Die parallel ausgerichteten Fließstrukturen haben eine starke Ähnlichkeit mit Blockgletschern auf der Erde. Diese von Gesteinsblöcken und zerriebenem Felsschutt durchsetzten Eiskörper kommen auf der Erde vor allem in Permafrostgebieten der Hochgebirge oder der polaren Breiten vor. Von terrestrischen Blockgletschern ist bekannt, dass das eigentliche Eis an der Oberfläche überhaupt nicht zu sehen ist. Der bedeckende Blockschutt schützt es über lange Zeiträume vor dem Abschmelzen. Übertragen auf den Mars ist es gut denkbar, dass die hier auftretenden Strukturen von langsam über die Marsoberfläche 'kriechenden' Blockgletschern gebildet wurden - mit Sicherheit nachweisen lässt sich diese Vermutung nur auf der Grundlage von Bildern aus dem Orbit jedoch nicht.

Der südwestliche Ausläufer der Phlegra Montes wurde am 1. Juni 2011 in einer Höhe von knapp vierhundert Kilometern während Orbit 9465 überflogen. Die Bildauflösung beträgt etwa 16 Meter pro Bildpunkt (Pixel). Die Abbildungen zeigen hiervon einen Ausschnitt bei 33 Grad nördlicher Breite und 162 Grad östlicher Länge.

Die Farbansichten wurden aus dem senkrecht auf die Marsoberfläche gerichteten Nadirkanal und den Farbkanälen erstellt; die perspektivischen Schrägansichten wurden aus den Stereokanälen der HRSC berechnet.
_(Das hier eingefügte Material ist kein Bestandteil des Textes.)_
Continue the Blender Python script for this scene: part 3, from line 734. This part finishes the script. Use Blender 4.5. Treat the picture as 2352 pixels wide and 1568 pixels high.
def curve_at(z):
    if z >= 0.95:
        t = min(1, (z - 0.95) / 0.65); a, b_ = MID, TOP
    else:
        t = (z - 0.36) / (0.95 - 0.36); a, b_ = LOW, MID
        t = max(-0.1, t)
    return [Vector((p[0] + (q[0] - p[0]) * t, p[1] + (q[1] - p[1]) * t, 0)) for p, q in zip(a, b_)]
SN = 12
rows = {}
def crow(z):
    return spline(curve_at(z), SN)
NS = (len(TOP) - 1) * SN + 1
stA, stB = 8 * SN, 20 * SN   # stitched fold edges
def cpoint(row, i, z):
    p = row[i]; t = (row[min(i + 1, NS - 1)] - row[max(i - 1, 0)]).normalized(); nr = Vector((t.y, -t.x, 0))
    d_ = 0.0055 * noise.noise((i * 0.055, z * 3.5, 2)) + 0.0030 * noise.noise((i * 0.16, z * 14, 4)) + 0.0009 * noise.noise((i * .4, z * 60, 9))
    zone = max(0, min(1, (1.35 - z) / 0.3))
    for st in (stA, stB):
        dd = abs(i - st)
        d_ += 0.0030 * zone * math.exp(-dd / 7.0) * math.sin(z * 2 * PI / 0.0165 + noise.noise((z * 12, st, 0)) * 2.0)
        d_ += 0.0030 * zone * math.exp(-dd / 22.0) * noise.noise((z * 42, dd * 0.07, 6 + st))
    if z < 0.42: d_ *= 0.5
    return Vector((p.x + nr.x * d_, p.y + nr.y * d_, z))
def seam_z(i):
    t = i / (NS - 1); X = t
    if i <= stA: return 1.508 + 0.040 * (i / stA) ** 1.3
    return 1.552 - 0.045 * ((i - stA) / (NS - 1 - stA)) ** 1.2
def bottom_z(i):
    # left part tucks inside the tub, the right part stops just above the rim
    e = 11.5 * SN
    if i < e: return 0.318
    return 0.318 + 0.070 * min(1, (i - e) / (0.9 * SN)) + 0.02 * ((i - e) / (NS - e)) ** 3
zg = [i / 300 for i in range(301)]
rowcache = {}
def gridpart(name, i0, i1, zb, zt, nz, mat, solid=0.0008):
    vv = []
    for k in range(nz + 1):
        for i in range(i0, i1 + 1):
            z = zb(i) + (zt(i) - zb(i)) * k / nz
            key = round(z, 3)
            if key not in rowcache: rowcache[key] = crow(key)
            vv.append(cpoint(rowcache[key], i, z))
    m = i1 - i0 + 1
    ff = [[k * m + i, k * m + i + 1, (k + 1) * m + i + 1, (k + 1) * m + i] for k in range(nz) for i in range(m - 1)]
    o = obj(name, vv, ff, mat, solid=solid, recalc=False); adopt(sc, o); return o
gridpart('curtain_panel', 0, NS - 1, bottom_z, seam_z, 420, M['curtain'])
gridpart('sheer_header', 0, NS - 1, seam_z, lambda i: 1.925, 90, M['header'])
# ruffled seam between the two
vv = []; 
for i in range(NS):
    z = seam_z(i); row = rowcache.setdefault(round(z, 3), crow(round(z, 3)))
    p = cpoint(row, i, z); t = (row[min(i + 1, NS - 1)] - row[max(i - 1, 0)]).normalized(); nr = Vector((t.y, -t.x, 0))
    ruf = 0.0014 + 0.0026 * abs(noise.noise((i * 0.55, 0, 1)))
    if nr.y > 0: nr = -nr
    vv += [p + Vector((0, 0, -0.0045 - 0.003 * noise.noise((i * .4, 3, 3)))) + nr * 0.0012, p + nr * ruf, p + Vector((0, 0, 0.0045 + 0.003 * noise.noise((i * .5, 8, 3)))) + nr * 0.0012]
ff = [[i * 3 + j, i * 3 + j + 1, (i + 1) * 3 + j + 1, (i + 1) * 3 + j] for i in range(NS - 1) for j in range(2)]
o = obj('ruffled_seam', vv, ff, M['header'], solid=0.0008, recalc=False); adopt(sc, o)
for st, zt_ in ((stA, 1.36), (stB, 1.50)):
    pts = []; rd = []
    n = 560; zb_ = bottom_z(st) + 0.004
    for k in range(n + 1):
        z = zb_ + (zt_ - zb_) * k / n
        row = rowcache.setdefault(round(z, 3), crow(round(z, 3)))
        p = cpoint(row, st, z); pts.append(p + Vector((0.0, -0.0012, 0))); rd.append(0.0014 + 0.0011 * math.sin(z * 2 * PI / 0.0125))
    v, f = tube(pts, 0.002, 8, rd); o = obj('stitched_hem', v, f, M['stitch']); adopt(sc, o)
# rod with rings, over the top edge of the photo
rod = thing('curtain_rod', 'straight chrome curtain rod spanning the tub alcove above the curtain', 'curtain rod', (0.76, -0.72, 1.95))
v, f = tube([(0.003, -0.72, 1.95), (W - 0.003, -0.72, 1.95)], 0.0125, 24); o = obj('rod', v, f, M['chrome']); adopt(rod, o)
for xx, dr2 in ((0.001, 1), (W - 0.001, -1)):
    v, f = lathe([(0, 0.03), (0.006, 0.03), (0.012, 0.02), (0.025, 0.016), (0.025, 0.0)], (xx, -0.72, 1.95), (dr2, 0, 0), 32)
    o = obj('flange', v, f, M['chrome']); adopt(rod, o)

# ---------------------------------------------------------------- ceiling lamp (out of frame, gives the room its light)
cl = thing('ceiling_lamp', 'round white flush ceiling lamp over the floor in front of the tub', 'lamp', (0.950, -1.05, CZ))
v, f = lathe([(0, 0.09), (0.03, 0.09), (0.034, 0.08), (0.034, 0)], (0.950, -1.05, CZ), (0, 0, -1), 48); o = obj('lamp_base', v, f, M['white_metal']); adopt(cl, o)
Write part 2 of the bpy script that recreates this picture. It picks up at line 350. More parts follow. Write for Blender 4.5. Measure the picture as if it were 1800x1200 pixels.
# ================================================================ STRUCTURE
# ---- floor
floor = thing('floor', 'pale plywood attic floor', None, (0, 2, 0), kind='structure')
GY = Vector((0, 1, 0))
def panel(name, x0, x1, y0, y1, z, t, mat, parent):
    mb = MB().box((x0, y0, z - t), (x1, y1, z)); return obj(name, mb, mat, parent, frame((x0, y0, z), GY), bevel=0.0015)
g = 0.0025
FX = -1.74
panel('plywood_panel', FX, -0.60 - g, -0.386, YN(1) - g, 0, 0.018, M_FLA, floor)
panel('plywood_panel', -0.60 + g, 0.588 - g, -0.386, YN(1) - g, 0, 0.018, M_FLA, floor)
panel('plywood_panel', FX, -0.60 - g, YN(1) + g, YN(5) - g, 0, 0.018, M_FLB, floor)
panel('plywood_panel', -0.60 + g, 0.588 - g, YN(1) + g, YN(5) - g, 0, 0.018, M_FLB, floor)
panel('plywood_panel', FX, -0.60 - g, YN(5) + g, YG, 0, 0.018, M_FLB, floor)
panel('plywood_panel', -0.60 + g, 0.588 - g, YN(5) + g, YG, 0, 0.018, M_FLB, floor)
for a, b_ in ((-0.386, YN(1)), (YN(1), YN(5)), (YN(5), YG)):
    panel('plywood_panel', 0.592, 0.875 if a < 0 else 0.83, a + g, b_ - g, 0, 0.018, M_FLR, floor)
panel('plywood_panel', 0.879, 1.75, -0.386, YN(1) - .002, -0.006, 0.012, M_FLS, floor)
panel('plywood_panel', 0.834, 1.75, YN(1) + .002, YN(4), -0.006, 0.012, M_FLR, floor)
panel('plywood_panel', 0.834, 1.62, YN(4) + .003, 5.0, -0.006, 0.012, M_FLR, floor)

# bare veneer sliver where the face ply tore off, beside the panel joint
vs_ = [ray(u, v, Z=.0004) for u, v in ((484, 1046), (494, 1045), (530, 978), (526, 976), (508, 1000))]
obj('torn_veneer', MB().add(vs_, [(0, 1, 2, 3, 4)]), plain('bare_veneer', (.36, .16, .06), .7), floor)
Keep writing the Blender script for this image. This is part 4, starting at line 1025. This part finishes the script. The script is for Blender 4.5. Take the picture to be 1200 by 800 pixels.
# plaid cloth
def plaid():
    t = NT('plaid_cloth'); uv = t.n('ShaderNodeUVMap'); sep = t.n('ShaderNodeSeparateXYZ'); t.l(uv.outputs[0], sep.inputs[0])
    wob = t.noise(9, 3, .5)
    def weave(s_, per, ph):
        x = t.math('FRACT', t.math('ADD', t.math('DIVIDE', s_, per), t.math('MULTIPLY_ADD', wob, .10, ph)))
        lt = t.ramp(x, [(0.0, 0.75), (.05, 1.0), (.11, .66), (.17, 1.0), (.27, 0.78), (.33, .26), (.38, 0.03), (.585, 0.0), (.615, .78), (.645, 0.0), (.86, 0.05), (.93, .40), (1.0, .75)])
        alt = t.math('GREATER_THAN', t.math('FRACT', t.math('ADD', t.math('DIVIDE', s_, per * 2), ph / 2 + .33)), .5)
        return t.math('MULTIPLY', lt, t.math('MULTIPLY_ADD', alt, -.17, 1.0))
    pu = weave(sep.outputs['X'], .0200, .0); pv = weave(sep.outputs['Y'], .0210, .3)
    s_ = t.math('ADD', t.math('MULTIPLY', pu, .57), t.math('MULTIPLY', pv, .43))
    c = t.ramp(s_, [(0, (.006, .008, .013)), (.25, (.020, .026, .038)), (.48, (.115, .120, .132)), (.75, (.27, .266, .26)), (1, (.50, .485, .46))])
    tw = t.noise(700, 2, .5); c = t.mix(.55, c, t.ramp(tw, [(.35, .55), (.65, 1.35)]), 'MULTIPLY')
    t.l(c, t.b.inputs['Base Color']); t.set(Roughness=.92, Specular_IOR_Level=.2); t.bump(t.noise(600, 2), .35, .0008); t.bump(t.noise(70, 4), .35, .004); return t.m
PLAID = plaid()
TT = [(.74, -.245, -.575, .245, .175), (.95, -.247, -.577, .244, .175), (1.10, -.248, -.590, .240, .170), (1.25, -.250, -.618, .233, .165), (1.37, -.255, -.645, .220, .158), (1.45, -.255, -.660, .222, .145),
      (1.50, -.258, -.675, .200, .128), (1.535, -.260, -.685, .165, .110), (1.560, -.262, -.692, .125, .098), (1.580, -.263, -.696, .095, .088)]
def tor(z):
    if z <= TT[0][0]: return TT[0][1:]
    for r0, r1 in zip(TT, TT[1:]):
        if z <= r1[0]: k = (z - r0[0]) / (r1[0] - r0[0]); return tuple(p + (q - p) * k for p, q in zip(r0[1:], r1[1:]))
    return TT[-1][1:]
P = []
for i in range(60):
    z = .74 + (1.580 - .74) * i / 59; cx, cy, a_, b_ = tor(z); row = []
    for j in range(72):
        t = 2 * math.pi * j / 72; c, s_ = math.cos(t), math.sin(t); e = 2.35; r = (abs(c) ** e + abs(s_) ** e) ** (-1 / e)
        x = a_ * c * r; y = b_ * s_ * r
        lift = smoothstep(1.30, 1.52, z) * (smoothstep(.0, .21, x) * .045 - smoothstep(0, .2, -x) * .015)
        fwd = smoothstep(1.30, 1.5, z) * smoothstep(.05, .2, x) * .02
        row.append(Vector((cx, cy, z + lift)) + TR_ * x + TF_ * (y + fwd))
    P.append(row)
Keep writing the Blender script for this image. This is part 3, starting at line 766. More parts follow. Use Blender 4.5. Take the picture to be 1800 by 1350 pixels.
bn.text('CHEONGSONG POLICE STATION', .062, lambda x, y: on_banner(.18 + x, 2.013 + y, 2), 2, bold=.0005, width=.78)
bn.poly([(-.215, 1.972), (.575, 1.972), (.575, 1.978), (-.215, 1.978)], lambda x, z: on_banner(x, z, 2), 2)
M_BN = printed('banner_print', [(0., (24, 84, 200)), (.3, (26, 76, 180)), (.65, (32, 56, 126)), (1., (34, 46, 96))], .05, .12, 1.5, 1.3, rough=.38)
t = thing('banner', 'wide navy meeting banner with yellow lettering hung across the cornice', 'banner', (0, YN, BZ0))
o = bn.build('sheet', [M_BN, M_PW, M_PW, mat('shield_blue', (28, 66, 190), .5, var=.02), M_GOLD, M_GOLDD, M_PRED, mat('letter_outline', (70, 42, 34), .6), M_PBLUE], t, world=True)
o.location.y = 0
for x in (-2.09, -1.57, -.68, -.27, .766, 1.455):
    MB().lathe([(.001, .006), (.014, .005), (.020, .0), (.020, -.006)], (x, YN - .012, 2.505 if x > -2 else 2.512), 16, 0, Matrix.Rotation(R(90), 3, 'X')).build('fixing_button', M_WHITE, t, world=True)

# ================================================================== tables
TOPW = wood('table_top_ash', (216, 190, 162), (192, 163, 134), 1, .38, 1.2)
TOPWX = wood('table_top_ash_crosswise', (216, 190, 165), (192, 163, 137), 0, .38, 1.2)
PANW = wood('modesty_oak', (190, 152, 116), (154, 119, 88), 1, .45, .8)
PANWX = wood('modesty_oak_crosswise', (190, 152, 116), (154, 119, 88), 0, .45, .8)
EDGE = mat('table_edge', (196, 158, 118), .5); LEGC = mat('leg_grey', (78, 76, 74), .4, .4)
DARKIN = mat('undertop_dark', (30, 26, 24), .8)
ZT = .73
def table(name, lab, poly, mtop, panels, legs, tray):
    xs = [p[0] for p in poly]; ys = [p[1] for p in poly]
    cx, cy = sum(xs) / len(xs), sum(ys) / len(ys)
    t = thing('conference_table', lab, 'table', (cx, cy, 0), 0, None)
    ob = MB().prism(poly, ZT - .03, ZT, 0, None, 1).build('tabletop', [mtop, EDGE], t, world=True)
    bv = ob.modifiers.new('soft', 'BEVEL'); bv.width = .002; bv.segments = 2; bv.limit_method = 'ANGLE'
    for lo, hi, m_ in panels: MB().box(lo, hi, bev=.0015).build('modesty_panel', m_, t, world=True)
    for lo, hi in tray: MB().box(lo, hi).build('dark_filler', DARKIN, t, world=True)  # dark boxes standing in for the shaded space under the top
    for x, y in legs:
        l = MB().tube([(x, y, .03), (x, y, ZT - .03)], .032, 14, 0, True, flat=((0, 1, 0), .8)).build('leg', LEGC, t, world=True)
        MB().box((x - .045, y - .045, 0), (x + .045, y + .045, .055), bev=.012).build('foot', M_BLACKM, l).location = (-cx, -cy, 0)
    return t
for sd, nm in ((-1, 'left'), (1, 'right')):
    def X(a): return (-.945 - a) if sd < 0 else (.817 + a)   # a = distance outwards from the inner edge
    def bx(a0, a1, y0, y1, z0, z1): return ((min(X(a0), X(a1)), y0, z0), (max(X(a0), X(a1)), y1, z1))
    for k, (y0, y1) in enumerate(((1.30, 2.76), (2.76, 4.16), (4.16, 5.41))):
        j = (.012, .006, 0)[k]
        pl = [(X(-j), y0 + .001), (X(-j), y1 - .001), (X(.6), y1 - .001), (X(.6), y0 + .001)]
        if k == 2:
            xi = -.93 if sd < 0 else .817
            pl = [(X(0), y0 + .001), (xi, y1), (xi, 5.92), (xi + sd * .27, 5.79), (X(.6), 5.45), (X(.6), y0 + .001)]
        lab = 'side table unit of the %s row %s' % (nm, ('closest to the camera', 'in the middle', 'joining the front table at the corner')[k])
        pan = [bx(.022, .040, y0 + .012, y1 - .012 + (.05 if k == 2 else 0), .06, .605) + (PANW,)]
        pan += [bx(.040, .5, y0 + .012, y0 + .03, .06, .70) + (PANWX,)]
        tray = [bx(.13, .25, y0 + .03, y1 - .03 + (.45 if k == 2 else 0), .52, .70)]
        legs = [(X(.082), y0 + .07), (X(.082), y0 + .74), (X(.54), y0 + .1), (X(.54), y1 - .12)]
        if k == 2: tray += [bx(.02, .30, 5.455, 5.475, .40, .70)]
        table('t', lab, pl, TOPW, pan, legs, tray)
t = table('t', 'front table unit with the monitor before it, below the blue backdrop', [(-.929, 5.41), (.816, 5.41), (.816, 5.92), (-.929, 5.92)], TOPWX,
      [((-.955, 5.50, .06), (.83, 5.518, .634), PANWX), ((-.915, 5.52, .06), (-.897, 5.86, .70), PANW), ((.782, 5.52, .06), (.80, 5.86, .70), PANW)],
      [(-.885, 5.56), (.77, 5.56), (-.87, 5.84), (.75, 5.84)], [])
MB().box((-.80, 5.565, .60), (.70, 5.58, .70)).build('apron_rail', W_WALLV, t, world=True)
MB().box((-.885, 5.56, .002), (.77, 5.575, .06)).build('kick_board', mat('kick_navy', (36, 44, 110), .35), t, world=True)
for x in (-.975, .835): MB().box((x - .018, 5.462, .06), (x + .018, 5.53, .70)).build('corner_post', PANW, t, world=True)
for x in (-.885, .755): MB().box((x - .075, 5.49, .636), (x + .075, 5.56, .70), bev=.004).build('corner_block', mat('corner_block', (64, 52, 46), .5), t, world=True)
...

Das Anaglyphenbild, das bei Betrachtung mit einer rot-blau- oder rot-grün-Brille einen dreidimensionalen Eindruck der Landschaft vermittelt, wurde aus dem Nadirkanal und einem Stereokanal abgeleitet. Die schwarzweiße Darstellung beruht auf der Aufnahme mit dem Nadirkanal, der von allen Kanälen die höchste Auflösung bietet. Die in Regenbogenfarben kodierte Draufsicht beruht auf einem digitalen Geländemodell der Region, von dem sich die Topographie der Landschaft ableiten lässt. Die hier gezeigten Bildprodukte wurden in der Fachrichtung Planetologie und Fernerkundung, am Institut für Geologische Wissenschaften an der Freien Universität Berlin erstellt.

Das Kameraexperiment HRSC auf der Mission Mars Express der Europäischen Weltraumorganisation ESA wird vom Principal Investigator Prof. Dr. Gerhard Neukum (Freie Universität Berlin), der auch die technische Konzeption der hochauflösenden Stereokamera entworfen hatte, geleitet. Das Wissenschaftsteam besteht aus 40 Co-Investigatoren aus 33 Institutionen und zehn Nationen. Die Kamera wurde am Deutschen Zentrum für Luft- und Raumfahrt (DLR) unter der Leitung des Principal Investigators (PI) G. Neukum entwickelt und in Kooperation mit industriellen Partnern gebaut (EADS Astrium, Lewicki Microelectronic GmbH und Jena -Optronik GmbH). Sie wird vom DLR -Institut für Planetenforschung in Berlin-Adlershof betrieben. Die systematische Prozessierung der Daten erfolgt am DLR. Die Darstellungen wurden vom Institut für Geologische Wissenschaften der FU Berlin erstellt.